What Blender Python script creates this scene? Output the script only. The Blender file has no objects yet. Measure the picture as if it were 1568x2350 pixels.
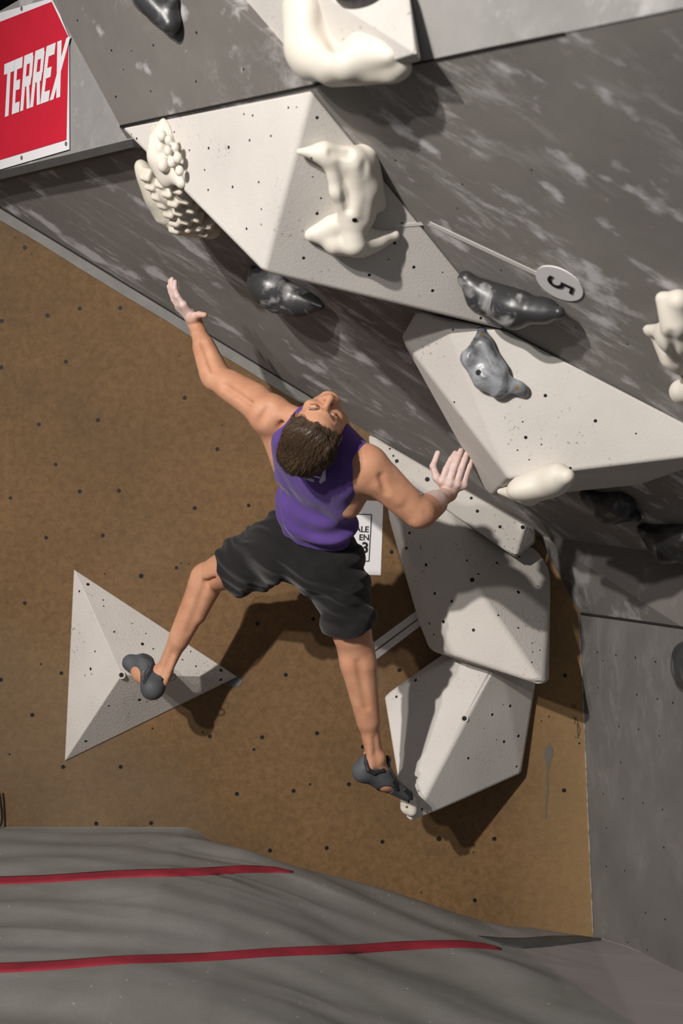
import bpy, bmesh, math, random
import numpy as np
from mathutils import Vector, Matrix, noise
from mathutils.bvhtree import BVHTree

random.seed(7)
rng = np.random.default_rng(7)
SC = bpy.context.scene
COL = SC.collection

# ------------------------------------------------------------------ camera
F_PX, CX, CY = 3300.0, 784.0, 1175.0
CAM = Vector((0.0, -5.5, 1.88))
PITCH = math.atan(155.0 / F_PX)
cam_data = bpy.data.cameras.new('camera')
cam = bpy.data.objects.new('camera', cam_data)
COL.objects.link(cam)
cam.location = CAM
cam.rotation_euler = (math.pi / 2 - PITCH, 0, 0)
cam_data.sensor_fit = 'HORIZONTAL'
cam_data.sensor_width = 36.0
cam_data.lens = F_PX / 1568.0 * 36.0
cam_data.clip_end = 100
cam_data.dof.use_dof = True
cam_data.dof.focus_distance = 4.85
cam_data.dof.aperture_fstop = 3.4
SC.camera = cam

# ------------------------------------------------------------------ world and lamps
world = bpy.data.worlds.new('world')
SC.world = world
world.use_nodes = True
bg = world.node_tree.nodes['Background']
bg.inputs[0].default_value = (0.92, 0.94, 1.0, 1)
bg.inputs[1].default_value = 0.20

AIM = Vector((0.40, -0.4, 1.50))
def spot(name, direction, dist, watts, radius, color, size=46, blend=1.0):
    d = Vector(direction).normalized()
    ld = bpy.data.lights.new(name, 'SPOT')
    ld.energy = watts
    ld.shadow_soft_size = radius
    ld.color = color
    ld.spot_size = math.radians(size)
    ld.spot_blend = blend
    o = bpy.data.objects.new(name, ld)
    COL.objects.link(o)
    o.location = AIM - d * dist
    o.rotation_euler = d.to_track_quat('-Z', 'Y').to_euler()
    return o
spot('hall_spotlight', (0.58, 1.0, -0.50), 8.5, 2350, 0.07, (1.0, 0.945, 0.885))
spot('hall_spotlight', (0.63, 1.0, -0.42), 8.5, 800, 0.09, (1.0, 0.945, 0.89))

SC.view_settings.view_transform = 'Standard'
SC.view_settings.look = 'None'
SC.view_settings.gamma = 1.0
SC.view_settings.exposure = 0.0
SC.view_settings.use_curve_mapping = False

# ------------------------------------------------------------------ pixel and plane helpers
FWD = Vector((0, math.cos(PITCH), -math.sin(PITCH)))
UPV = Vector((0, math.sin(PITCH), math.cos(PITCH)))
def ray(u, v):
    return Vector((1, 0, 0)) * ((u - CX) / F_PX) + UPV * (-(v - CY) / F_PX) + FWD
def J(u, v, h):
    """point seen at photo pixel (u, v), h metres in front of the back wall"""
    d = ray(u, v)
    return CAM + d * ((-h - CAM.y) / d.y)
class Plane:
    def __init__(s, p, n):
        s.p = Vector(p); s.n = Vector(n).normalized()
    def at(s, u, v, h=0.0):
        d = ray(u, v)
        q = s.p + s.n * h
        return CAM + d * ((q - CAM).dot(s.n) / d.dot(s.n))
def plane3(a, b, c):
    n = (b - a).cross(c - a).normalized()
    if n.dot(CAM - a) < 0: n = -n
    return Plane(a, n)

# ------------------------------------------------------------------ materials
def lin(c):
    c = c / 255.0
    return c / 12.92 if c <= 0.04045 else ((c + 0.055) / 1.055) ** 2.4
def rgb(r, g, b, k=1.0):
    return (lin(r) * k, lin(g) * k, lin(b) * k, 1)
MATS = {}
class NT:
    def __init__(s, name, rough=0.7, spec=0.3):
        m = bpy.data.materials.new(name); m.use_nodes = True
        s.m = m; s.t = m.node_tree; s.b = s.t.nodes['Principled BSDF']
        s.b.inputs['Roughness'].default_value = rough
        s.b.inputs['Specular IOR Level'].default_value = spec
        s.co = None
        MATS[name] = m
    def n(s, typ, **kw):
        x = s.t.nodes.new(typ)
        for k, v in kw.items(): setattr(x, k, v)
        return x
    def l(s, a, b): s.t.links.new(a, b)
    def coord(s, scale=(1, 1, 1), rot=(0, 0, 0)):
        if s.co is None: s.co = s.n('ShaderNodeTexCoord')
        mp = s.n('ShaderNodeMapping')
        mp.inputs['Scale'].default_value = scale
        mp.inputs['Rotation'].default_value = rot
        s.l(s.co.outputs['Object'], mp.inputs[0])
        return mp.outputs[0]
    def noise(s, scale, detail=4, rough=0.55, vec=None, dist=0.0):
        x = s.n('ShaderNodeTexNoise')
        x.inputs['Scale'].default_value = scale; x.inputs['Detail'].default_value = detail
        x.inputs['Roughness'].default_value = rough; x.inputs['Distortion'].default_value = dist
        s.l(vec if vec is not None else s.coord(), x.inputs['Vector'])
        return x.outputs['Fac']
    def ramp(s, fac, stops):
        x = s.n('ShaderNodeValToRGB')
        e = x.color_ramp.elements
        while len(e) < len(stops): e.new(0.5)
        for i, (p, c) in enumerate(stops):
            e[i].position = p
            e[i].color = c if isinstance(c, tuple) else (c, c, c, 1)
        s.l(fac, x.inputs[0]); return x.outputs[0]
    def mix(s, fac, a, b, mode='MIX'):
        x = s.n('ShaderNodeMix', data_type='RGBA', blend_type=mode)
        for sock, val in ((x.inputs[0], fac), (x.inputs[6], a), (x.inputs[7], b)):
            if isinstance(val, (int, float)): sock.default_value = val
            elif isinstance(val, tuple): sock.default_value = val
            else: s.l(val, sock)
        return x.outputs[2]
    def math(s, op, a, b=0.0):
        x = s.n('ShaderNodeMath', operation=op)
        for i, v in enumerate((a, b)):
            if isinstance(v, (int, float)): x.inputs[i].default_value = v
            else: s.l(v, x.inputs[i])
        return x.outputs[0]
    def color(s, c):
        if isinstance(c, tuple): s.b.inputs['Base Color'].default_value = c
        else: s.l(c, s.b.inputs['Base Color'])
    def bump(s, h, strength=0.3, dist=0.01):
        x = s.n('ShaderNodeBump')
        x.inputs['Strength'].default_value = strength; x.inputs['Distance'].default_value = dist
        s.l(h, x.inputs['Height']); s.l(x.outputs[0], s.b.inputs['Normal'])

def plain(name, c, rough=0.6, spec=0.3, var=0.0, bump=0.0, bscale=60, metal=0.0):
    t = NT(name, rough, spec)
    t.b.inputs['Metallic'].default_value = metal
    if var:
        f = t.noise(9, 5)
        d = tuple(x * (1 - var) for x in c[:3]) + (1,)
        t.color(t.mix(t.ramp(f, [(0.35, 0.0), (0.65, 1.0)]), c, d))
    else: t.color(c)
    if bump: t.bump(t.noise(bscale, 4), bump, 0.003)
    return t.m

def volume_mat(name, base, speck=0.5, grit=0.5):
    t = NT(name, 0.85, 0.2)
    big = t.noise(3.0, 5)
    c = t.mix(t.ramp(big, [(0.35, 0.0), (0.7, 1.0)]), base, tuple(x * 0.86 for x in base[:3]) + (1,))
    # tiny chips and pits
    sp = t.noise(95, 2, 0.5)
    zone = t.noise(4.2, 2, 0.5)
    msk = t.math('MULTIPLY', t.ramp(sp, [(0.66, 0.0), (0.70, 1.0)]), t.ramp(zone, [(0.50, 0.0), (0.62, 1.0)]))
    c = t.mix(t.math('MULTIPLY', msk, speck), c, rgb(78, 64, 52))
    t.color(c)
    t.bump(t.noise(150, 3, 0.6), grit, 0.0022)
    return t.m
WHITE = volume_mat('white_textured_paint', (0.60, 0.570, 0.535, 1), 0.5, 0.40)
WHITE_ROUGH = volume_mat('white_sandy_paint', (0.58, 0.545, 0.505, 1), 0.8, 0.9)

# particle board
t = NT('brown_fibre_board', 0.75, 0.25)
f1 = t.noise(1.3, 4, 0.6); f2 = t.noise(34, 9, 0.75, dist=0.5); f3 = t.noise(0.8, 3, 0.5)
c = t.mix(t.ramp(f1, [(0.3, 0.0), (0.7, 1.0)]), rgb(125, 96, 62), rgb(97, 76, 53))
c = t.mix(t.ramp(f2, [(0.40, 0.0), (0.62, 0.5)]), c, rgb(78, 57, 38))
c = t.mix(t.ramp(f3, [(0.50, 0.0), (0.72, 0.35)]), c, rgb(125, 112, 95))
sp = t.ramp(t.noise(42, 4, 0.75, dist=3.0), [(0.60, 0.0), (0.72, 0.30)])
c = t.mix(sp, c, rgb(168, 132, 86))
gr = t.n('ShaderNodeSeparateXYZ'); t.l(t.coord(), gr.inputs[0])
edge = t.ramp(t.math('ADD', t.math('MULTIPLY', gr.outputs[0], 1.0), 0.0), [(0.60, 0.0), (0.98, 0.30)])  # board painted lighter to the right, standing in for stronger light there
c = t.mix(edge, c, rgb(188, 158, 112))
t.color(c)
t.bump(t.math('ADD', f2, t.noise(120, 4, 0.6)), 0.28, 0.003)
BROWN = t.m

def grey_wall(name, base, streak=(6, 1.0, 1), rot=0.0, amount=1.0, patch=1.0):
    t = NT(name, 0.78, 0.25)
    f1 = t.noise(2.2, 6, 0.62)
    c = t.mix(t.ramp(f1, [(0.32, 0.0), (0.7, 1.0)]), base, tuple(x * 0.72 for x in base[:3]) + (1,))
    v = t.coord(streak, (0, 0, rot))
    s1 = t.ramp(t.noise(4.0, 9, 0.75, vec=v, dist=0.4), [(0.51, 0.0), (0.64, 1.0)])
    s2 = t.ramp(t.noise(1.5, 3, 0.5), [(0.42, 0.0), (0.60, 1.0)])
    msk = t.math('MULTIPLY', t.math('MULTIPLY', s1, s2), 0.75 * amount)
    c = t.mix(msk, c, rgb(205, 203, 202))
    v2 = t.coord(tuple(1 + (x - 1) * 0.3 for x in streak), (0, 0, rot))
    s3 = t.ramp(t.noise(4.3, 6, 0.55, vec=v2), [(0.575, 0.0), (0.65, 1.0)])
    c = t.mix(t.math('MULTIPLY', s3, 0.92 * patch), c, rgb(198, 196, 198))
    s4 = t.ramp(t.noise(38, 2, 0.5), [(0.75, 0.0), (0.79, 1.0)])
    c = t.mix(t.math('MULTIPLY', s4, 0.5), c, rgb(196, 178, 150))
    t.color(c)
    t.bump(t.noise(160, 3, 0.6), 0.2, 0.002)
    return t.m
G_OVER = grey_wall('grey_overhang_paint', (0.255, 0.238, 0.222, 1), (1.0, 3.2, 1), -0.12, 1.15, 1.0)
G_PANEL = grey_wall('grey_panel_paint', (0.175, 0.162, 0.150, 1), (1.6, 1.6, 1), 0.0, 0.6, 0.7)
G_LIGHT = grey_wall('light_grey_panel_paint', (0.285, 0.278, 0.27, 1), (2, 2, 1), 0.0, 0.4, 0.5)
G_SIDE = grey_wall('grey_side_wall_paint', (0.150, 0.141, 0.134, 1), (3, 1, 1), 0.0, 0.12, 0.04)
G_LOW = grey_wall('grey_lower_panel_paint', (0.165, 0.152, 0.143, 1), (2.5, 1.5, 1), 0.0, 0.35, 0.3)
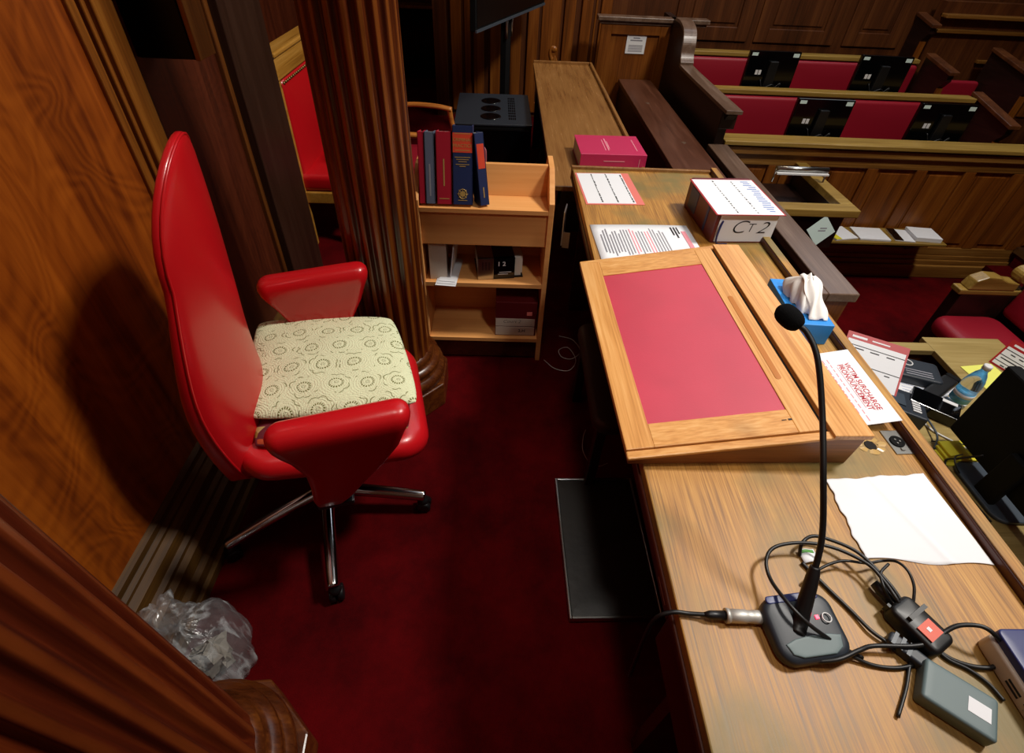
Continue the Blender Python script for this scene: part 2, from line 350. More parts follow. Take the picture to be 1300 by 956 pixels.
def spline(pts,k=8):
    pts=[Vector(p) for p in pts]; q=[2*pts[0]-pts[1]]+pts+[2*pts[-1]-pts[-2]]; out=[]
    for i in range(1,len(q)-2):
        a,b,c,d=q[i-1:i+3]
        for j in range(k):
            t=j/k; out.append(.5*((2*b)+(c-a)*t+(2*a-5*b+4*c-d)*t*t+(-a+3*b-3*c+d)*t**3))
    out.append(pts[-1]); return out
def obj(name,mb,mt,parent=None,bevel=0,label=None,seg=2,loc=None,rot=None):
    me=bpy.data.meshes.new(name); me.from_pydata(mb.v,[],mb.f); me.update()
    for p,sm in zip(me.polygons,mb.sm): p.use_smooth=sm
    for x in (mt if isinstance(mt,(list,tuple)) else [mt]): me.materials.append(M[x])
    o=bpy.data.objects.new(name,me); COL.objects.link(o)
    if parent: o.parent=parent
    if loc: o.location=loc
    if rot: o.rotation_euler=rot
    if bevel:
        b=o.modifiers.new('bevel','BEVEL'); b.width=bevel; b.segments=seg; b.limit_method='ANGLE'; b.angle_limit=R(40)
    if label: o['label']=label
    return o
def tag(o,label,cat,group=None,kind=None):
    if label: o['label']=label
    if cat: o['category']=cat
    if group: o['group']=group
    if kind: o['kind']=kind
    return o
def thing(name,label,cat,loc=(0,0,0),rz=0,group=None,rot=None):
    o=bpy.data.objects.new(name,None); o.empty_display_size=.05; COL.objects.link(o); o.location=loc
    o.rotation_euler=rot if rot else (0,0,rz)
    return tag(o,label,cat,group)
def struct(name,mb,mt,bevel=0,parent=None):
    o=obj(name,mb,mt,parent,bevel)
    if not parent: o['kind']='structure'
    return o
def copy_thing(src,loc=None,rz=None,label=None):
    r=src.copy(); COL.objects.link(r)
    if loc is not None: r.location=loc
    if rz is not None: r.rotation_euler=(0,0,rz)
    if label: r['label']=label
    for ch in [o for o in bpy.data.objects if o.parent==src]:
        c=ch.copy(); COL.objects.link(c); c.parent=r
        for g in [o for o in bpy.data.objects if o.parent==ch]:
            d=g.copy(); COL.objects.link(d); d.parent=c
    return r
def text(s,size,mt,parent,loc,rot=(0,0,0),name='lettering',ext=.0006,align='CENTER',squash=1.0,shear=0,bold=0):
    cu=bpy.data.curves.new(name,'FONT'); cu.body=s; cu.size=size; cu.extrude=ext; cu.align_x=align; cu.align_y='CENTER'; cu.shear=shear; cu.offset=bold
    t=bpy.data.objects.new('t',cu); COL.objects.link(t); bpy.context.view_layer.update()
    me=bpy.data.meshes.new_from_object(t.evaluated_get(bpy.context.evaluated_depsgraph_get())); bpy.data.objects.remove(t); bpy.data.curves.remove(cu)
    me.name=name; me.materials.clear(); me.materials.append(M[mt])
    o=bpy.data.objects.new(name,me); COL.objects.link(o); o.parent=parent; o.location=loc; o.rotation_euler=rot; o.scale=(squash,1,1)
    return o
def xfm(loc,rot):
    m=Matrix.Translation(Vector(loc))@Euler(rot).to_matrix().to_4x4()
    return lambda x,y,z: tuple(m@Vector((x,y,z)))
def cable(name,pts,r,mt,label,cat='cable',k=8,n=8):
    o=obj(name,MB().tube(spline(pts,k),r,n),mt); return tag(o,label,cat)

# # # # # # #

_Exercise_
Set down again, exactly, the lines of the material above from its first line to the one with "from mathutils.bvhtree import BVHTree", inclusive. Leave the pictures out.

_Answer below_
What Blender Python script creates this scene? Output the script only. The Blender file has no objects yet. Measure the picture as if it were 1568x2350 pixels.
import bpy, bmesh, math, random
import numpy as np
from mathutils import Vector, Matrix, noise
from mathutils.bvhtree import BVHTree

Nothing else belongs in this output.